Apalagi, saat ini kita berada pada momentum bulan Ramadhan yang merupakan ajang bagi umat Islam untuk meluruhkan ego dan hawa nafsu, dengan tidak menciptakan suasana politik yang memanas.

Pasangan calon, parpol pendukung, tim sukses, dan rakyat pendukung yang kalah dituntut untuk betul-betul menjernihkan hati dan pikiran untuk tidak membabi buta, dengan melontarkan tuduhan-tuduhan yang membuat situasi politik memanas.

Masih terkait dengan Ramadhan, sebentar lagi kita akan menghadapi Hari Raya Idul Fitri atau Lebaran yang identik dengan momentum saling memaafkan.

Ada yang berargumen bahwa saling memaafkan dalam konteks Idul Fitri itu menyangkut kesalahan orang per orang, bukan pelanggaran dalam konteks politik.

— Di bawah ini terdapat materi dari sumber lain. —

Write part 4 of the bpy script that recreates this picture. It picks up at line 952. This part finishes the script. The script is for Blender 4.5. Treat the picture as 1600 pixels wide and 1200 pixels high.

Kembali lagi pada konsekuensi pilihan politik berdemokrasi, semua kemungkinan telah disiapkan sarananya, termasuk dugaan pelanggaran yang salurannya disediakan untuk diselesaikan lewat sidang di MK.

Kalau selama ini kita prihatin dengan kasus penghakiman massa kepada pencuri motor atau pencuri ayam, yang seharusnya diserahkan ke penegak hukum, mengapa dalam kasus politik ini kita akan memilih main hakim sendiri, dengan dalih lembaga yang menangani sengketa pemilu tidak netral?

Kejernihan sikap sebagaimana ditunjukkan oleh para pemimpin di PBNU dengan PP Muhammadiyah barang kali bisa menjadi pijakan para pihak untuk menundukkan hati dan pikiran secara jernih.

Kekalahan Prabowo Subianto dalam dua kali pemilu (2014 dan 2019) telah memberi pelajaran besar bahwa kalah di satu waktu pemilihan, bukanlah kiamat untuk merebut kekuasaan. Masih ada waktu 5 tahun ke depan untuk berkompetisi kembali.

Selamat melatih meluruhkan ego seraya menunggu hasil sidang MK terkait laporan pelanggaran pemilu. Mari kita jaga bersama Indonesia ini tetap damai.